Penemuan situs struktur bata kuno yang diekskavasi tim BPCB Jawa Timur diperkirakan berupa talud atau dinding penahan sebagai penguat kompleks bangunan elite pada masa kerajaan Majapahit.
Bangunan itu, diperkirakan sebagai tempat pemujaan atau candi dan kompleks permukiman elite yang berada di sisi timur keraton Majapahit.
Wicaksono Dwi Nugroho, arkeolog dari BPCB Jatim sekaligus ketua tim ekskavasi situs Kumitir mengatakan, dalam Negarakertagama, Kedaton atau keraton Majapahit dikelilingi tembok-tembok.
“Kami perkirakan bahwa struktur bata ini merupakan sisi timur dari kota Majapahit. Disebutkan dalam Negarakertagama, Kedaton atau keraton Majapahit dikelilingi tembok-tembok,” ungkapnya, Kamis (31/10/2019).
Wicaksono juga mengatakan, berdasarkan catatan sejarah kerajaan Majapahit yang didukung dengan penemuan peninggalan di sekitarnya, struktur bata kuno berupa talud tersebut merupakan bangunan kuno di sisi timur istana kerajaan.
Talud atau dinding penahan area permukiman tersebut memiliki panjang 200 meter yang membentang dari dari utara ke selatan dan ditemukan di Dusun Bendo, Desa Kumitir, Kecamatan Jatirejo, Kabupaten Mojokerto.
“Saat ini, struktur bisa dibuka sepanjang 100 meter. Bangunan kuno itu memiliki lebar 140 cm dengan ketinggian struktur 80 cm,” tambahnya.
Sementara struktur tersebut tersusun dari 14 lapis bata, dengan ukuran bata memiliki panjang panjang 32 cm, lebar 22 cm, serta memiliki ketebalan 6 cm, yang dibuat dengan teknik bata gosok.
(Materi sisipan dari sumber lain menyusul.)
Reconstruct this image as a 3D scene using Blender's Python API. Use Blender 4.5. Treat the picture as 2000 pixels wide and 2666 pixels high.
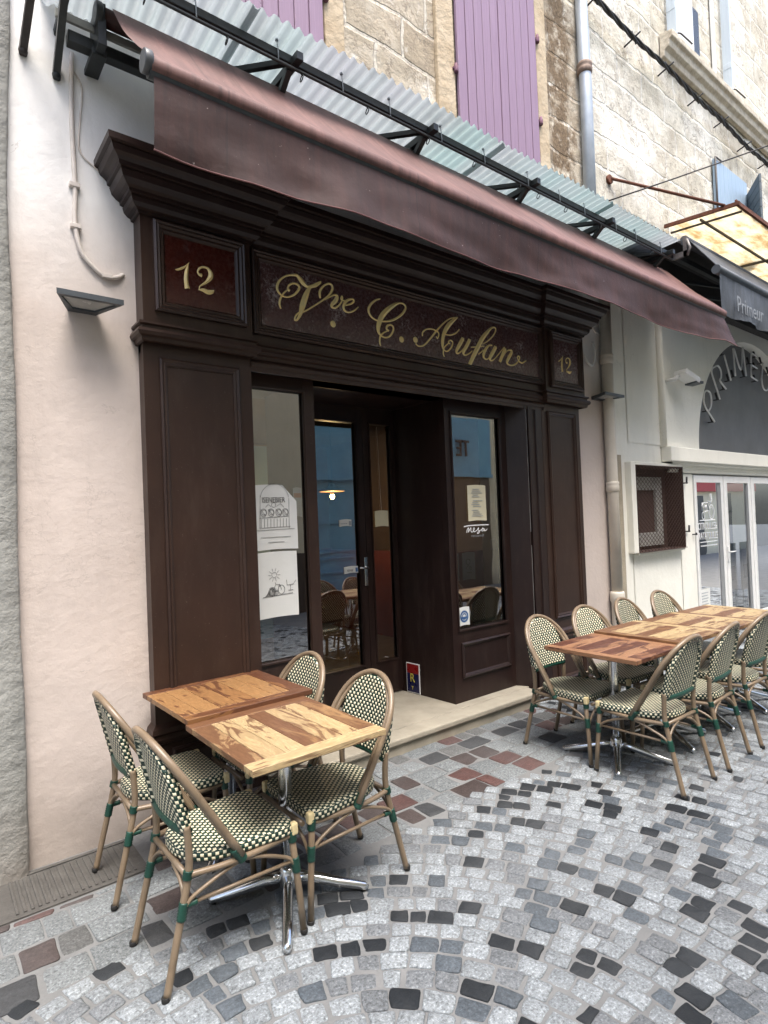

Dari hasil ekskavasi terlihat ada pilar-pilar pada dinding di sisi timur. Ada pun jarak antar pilar, yakni 5,5 meter.
“Jadi yang kita temukan ini kemungkinan adalah sisi timur kedaton Majapahit, posisi tengahnya berada di sumur upas, segaran,” ujarnya.
Wicaksono juga mengungkapkan, ada beberapa kemungkinan terkait bangunan apa yang berdiri di dalam area talud. Bangunan itu salah satunya berupa candi atau tempat pemujaan.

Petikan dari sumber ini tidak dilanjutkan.